During the campaign, Erdogan promised to lift the emergency laws. If he does in fact does this, his legislative workflow will not be as easy as one might expect. Despite the many headlines celebrating Erdogan’s victory in the run for president, his AKP party did not do near as well as he had hoped in the parliament, capturing only 42% of the parliamentary vote (a 7% decline), making him dependent on his electoral alliance partner, the nationalist-right MHP, for a parliamentary majority.

Ironically Erdogan entered into an alliance with the MHP for fear it would fall below the 10% threshold; when they secured over 11%, it became clear that the tables had turned. It is now Erdogan who needs the MHP, and not vice versa.

In this new parliament, Erdogan will now have to act as a circus master between six parties: his AKP and allied MHP, and three opposition parties: the CHP, the Iyi party, and the religious Saadet party, which managed to grab a few seats due to its alliance with the CHP. Of course, then there is the mostly Kurdish HDP. Turkey's opposition managed to hold its ground and fight a positive campaign, despite the many hurdles thrown up by the state. 

To say that the opposition was relieved that the pro-Kurdish HDP slid across the electoral threshold is an understatement. Had it not, the Erdogan bloc of the AKP and MHP would have held a super-majority, and would have been the undisputed masters of the Turkish parliament.

But that won't translate to progress in addressing the state’s decades-old conflict (one could argue even almost a century old) with a great part of its Kurdish population. Thanks to a strong nationalist representation (MHP and the opposition Iyi) in the parliament, Erdogan even if he wanted, won't have much space to reach out, and they won't countenance close cooperation with the HDP, the one party that holds the key to any major peace initiative between the state and the country’s Kurds.

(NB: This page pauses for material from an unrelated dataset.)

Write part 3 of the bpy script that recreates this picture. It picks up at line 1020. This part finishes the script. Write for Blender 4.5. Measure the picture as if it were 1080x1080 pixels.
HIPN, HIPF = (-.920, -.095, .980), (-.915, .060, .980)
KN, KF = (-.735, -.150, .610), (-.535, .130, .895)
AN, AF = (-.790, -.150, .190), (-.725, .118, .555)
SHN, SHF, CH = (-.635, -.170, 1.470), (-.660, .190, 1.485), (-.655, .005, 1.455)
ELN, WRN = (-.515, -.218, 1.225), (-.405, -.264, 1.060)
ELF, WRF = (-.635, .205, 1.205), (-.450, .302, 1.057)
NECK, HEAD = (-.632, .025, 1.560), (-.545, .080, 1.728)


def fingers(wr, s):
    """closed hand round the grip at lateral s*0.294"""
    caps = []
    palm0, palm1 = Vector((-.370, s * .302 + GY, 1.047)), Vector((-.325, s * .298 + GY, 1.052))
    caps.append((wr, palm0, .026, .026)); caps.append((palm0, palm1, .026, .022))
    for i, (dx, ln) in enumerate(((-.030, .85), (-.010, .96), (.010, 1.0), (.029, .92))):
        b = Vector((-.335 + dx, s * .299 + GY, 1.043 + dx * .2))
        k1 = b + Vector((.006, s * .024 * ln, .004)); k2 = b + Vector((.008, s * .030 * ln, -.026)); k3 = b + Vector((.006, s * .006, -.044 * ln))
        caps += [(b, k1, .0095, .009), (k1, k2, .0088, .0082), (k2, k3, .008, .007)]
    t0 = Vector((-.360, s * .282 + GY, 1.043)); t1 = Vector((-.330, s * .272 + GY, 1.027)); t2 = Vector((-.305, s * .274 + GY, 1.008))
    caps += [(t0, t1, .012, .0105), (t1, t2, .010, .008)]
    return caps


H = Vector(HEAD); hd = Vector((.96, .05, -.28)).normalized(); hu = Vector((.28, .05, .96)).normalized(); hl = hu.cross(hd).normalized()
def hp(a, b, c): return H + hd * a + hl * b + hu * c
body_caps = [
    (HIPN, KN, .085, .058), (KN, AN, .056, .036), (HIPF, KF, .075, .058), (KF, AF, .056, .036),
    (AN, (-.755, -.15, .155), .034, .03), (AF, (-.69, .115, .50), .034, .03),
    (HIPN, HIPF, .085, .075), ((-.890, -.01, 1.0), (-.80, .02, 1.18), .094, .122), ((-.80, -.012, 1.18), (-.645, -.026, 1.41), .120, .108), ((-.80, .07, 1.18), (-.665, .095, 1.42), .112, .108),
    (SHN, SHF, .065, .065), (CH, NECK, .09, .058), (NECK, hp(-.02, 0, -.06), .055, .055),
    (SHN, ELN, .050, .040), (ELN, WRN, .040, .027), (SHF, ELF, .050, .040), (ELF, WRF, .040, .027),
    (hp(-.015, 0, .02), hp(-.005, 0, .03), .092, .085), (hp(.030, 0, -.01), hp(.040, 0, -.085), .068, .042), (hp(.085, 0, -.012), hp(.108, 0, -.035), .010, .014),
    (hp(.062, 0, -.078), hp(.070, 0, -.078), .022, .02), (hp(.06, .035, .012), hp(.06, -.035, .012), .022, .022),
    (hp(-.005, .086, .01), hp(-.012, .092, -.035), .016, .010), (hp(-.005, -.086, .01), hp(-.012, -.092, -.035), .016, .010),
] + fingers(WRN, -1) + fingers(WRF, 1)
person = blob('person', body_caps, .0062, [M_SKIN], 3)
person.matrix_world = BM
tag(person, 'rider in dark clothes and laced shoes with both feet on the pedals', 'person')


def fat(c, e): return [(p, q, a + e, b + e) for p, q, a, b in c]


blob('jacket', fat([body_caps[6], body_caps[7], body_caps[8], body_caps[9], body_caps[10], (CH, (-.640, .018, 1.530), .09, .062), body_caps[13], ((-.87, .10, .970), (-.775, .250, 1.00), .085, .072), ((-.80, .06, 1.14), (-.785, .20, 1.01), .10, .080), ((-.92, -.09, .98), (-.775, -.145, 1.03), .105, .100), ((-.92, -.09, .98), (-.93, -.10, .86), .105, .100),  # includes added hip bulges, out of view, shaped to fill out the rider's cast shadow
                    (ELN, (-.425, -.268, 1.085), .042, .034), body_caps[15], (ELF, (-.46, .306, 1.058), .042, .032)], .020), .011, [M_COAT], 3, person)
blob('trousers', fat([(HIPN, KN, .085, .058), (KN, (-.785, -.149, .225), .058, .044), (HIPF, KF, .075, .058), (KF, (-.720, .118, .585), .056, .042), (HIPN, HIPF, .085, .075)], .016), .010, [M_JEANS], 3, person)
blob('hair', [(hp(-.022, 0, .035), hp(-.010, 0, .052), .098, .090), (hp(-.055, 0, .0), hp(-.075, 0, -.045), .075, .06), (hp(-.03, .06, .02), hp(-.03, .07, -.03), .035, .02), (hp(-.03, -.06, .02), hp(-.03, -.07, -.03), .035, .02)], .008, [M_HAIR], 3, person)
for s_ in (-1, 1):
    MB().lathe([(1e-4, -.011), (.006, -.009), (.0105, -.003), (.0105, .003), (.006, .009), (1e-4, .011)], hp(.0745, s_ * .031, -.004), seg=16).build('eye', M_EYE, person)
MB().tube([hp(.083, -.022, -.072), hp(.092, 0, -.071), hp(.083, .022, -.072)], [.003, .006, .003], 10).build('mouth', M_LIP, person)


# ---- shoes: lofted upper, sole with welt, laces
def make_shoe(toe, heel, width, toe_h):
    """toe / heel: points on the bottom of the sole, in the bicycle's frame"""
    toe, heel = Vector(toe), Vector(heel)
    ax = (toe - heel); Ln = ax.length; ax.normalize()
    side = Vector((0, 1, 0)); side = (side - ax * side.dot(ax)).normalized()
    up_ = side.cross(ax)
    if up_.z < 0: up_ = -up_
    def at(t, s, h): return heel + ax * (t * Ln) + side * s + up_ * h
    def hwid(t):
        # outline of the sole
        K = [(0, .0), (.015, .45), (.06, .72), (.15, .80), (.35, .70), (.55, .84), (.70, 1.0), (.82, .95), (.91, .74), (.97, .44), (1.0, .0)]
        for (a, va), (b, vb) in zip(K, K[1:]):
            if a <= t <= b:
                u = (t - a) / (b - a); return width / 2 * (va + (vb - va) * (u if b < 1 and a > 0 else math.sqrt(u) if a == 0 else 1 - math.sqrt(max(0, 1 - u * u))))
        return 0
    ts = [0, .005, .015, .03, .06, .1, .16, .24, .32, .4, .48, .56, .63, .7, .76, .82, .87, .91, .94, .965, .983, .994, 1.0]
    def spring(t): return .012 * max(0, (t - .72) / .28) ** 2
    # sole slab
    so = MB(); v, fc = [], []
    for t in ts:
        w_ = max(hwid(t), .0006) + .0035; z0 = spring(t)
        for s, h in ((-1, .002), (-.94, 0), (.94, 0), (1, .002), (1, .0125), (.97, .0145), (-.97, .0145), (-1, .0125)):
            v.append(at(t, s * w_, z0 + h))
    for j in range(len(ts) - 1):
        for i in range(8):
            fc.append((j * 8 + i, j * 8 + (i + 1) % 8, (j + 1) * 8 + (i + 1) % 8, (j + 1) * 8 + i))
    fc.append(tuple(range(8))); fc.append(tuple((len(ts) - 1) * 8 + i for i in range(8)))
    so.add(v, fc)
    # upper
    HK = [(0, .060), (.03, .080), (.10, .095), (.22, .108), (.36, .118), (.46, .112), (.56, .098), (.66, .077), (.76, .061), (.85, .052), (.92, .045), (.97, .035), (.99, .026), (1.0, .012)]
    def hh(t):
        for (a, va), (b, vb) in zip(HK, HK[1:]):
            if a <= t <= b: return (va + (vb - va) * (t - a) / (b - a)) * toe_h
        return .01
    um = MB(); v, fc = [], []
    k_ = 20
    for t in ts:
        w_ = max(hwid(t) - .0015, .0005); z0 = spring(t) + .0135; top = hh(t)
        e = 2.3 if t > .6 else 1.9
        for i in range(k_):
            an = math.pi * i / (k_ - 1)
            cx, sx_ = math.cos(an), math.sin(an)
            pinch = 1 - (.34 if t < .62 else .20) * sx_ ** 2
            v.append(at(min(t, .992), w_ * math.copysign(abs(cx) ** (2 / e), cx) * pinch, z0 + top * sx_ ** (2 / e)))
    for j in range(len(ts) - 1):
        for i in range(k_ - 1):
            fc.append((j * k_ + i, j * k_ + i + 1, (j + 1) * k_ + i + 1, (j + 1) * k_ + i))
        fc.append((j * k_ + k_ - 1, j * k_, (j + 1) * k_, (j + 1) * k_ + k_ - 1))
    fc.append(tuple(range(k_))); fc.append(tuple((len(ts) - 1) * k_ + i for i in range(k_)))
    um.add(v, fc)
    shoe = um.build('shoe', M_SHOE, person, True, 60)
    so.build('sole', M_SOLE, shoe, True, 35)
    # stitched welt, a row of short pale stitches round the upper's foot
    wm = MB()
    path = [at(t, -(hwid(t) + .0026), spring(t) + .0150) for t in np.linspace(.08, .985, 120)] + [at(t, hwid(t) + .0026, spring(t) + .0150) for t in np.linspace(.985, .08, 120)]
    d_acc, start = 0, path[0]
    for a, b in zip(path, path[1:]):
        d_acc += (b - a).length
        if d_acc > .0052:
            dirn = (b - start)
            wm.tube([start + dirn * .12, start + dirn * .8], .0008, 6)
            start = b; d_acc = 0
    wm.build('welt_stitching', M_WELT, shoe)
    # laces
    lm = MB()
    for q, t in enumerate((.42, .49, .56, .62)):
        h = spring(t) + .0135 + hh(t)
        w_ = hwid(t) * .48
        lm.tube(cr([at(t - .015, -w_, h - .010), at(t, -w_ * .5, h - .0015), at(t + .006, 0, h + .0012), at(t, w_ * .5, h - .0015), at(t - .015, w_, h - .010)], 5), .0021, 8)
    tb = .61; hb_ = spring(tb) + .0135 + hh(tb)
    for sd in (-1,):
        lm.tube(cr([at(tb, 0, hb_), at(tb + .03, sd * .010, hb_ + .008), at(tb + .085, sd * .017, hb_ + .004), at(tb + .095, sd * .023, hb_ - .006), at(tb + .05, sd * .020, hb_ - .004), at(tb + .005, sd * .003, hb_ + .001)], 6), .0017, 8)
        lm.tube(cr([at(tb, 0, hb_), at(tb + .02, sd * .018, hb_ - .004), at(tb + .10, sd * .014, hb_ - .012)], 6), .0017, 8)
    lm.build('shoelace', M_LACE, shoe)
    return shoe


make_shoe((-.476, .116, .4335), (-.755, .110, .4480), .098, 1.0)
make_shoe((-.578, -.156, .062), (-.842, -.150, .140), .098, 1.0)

The election could not serve as greater proof that Turkey houses many discontented citizens, and that his popularity is staunchly contested. Even if Erdogan is on his way to presiding over the 2023 centenary, he has completely failed to win the hearts of the majority of Turkey’s citizens. And even if his victory was real, it was only obtained by an almost complete state and private media boycott of the other candidates. To call the elections fair would be a farce.  

Erdogan has, though, succeeded in polarizing the electorate to unprecedented levels. His most hard-core supporters, who took to the streets on election night with pistols in hand, embodied the fact that his sole rule can only be upheld through oppressive measures. 

After years of political strife, Turkey is in desperate need to a return to something closer to normalcy. But despite Erdogan's victory, it's far more likely there will be more of the same: in one of the warring camps, a disenfranchised opposition, representing a large popular minority, divided among itself, but united in their lack of belief that the state will protect them.

And in the other, the pro-government factions, now entirely incorporated into the state, and even worse, the pro-government businesses that have all but milked the state coffers dry, a prime cause of the country's deepening economic hardships.

Erdogan’s quest for a "New Turkey," one he hopes will be definitively established in his image by 2023, is likely to intensify Turkey’s internal divisions, which are far more than just a religious-secular divide as some outside commentators suggest.

And as the opposition's energetic showing in the elections demonstrated, Turkey is not yet a one-man show; Erdogan will need to maneuver carefully, setting multiple groups against each other, with his only real means of assuring his own way the further imposition of punitive and oppressive measures on civil society. 

But he has one bonus card: unlike in a true liberal democracy, he won't feel the necessity of painstaking coalition-building to reach a fuller national consensus. That is an ideal for which he has now explicitly shown disdain – and, in that, he is far closer to the old Turkey than ever before.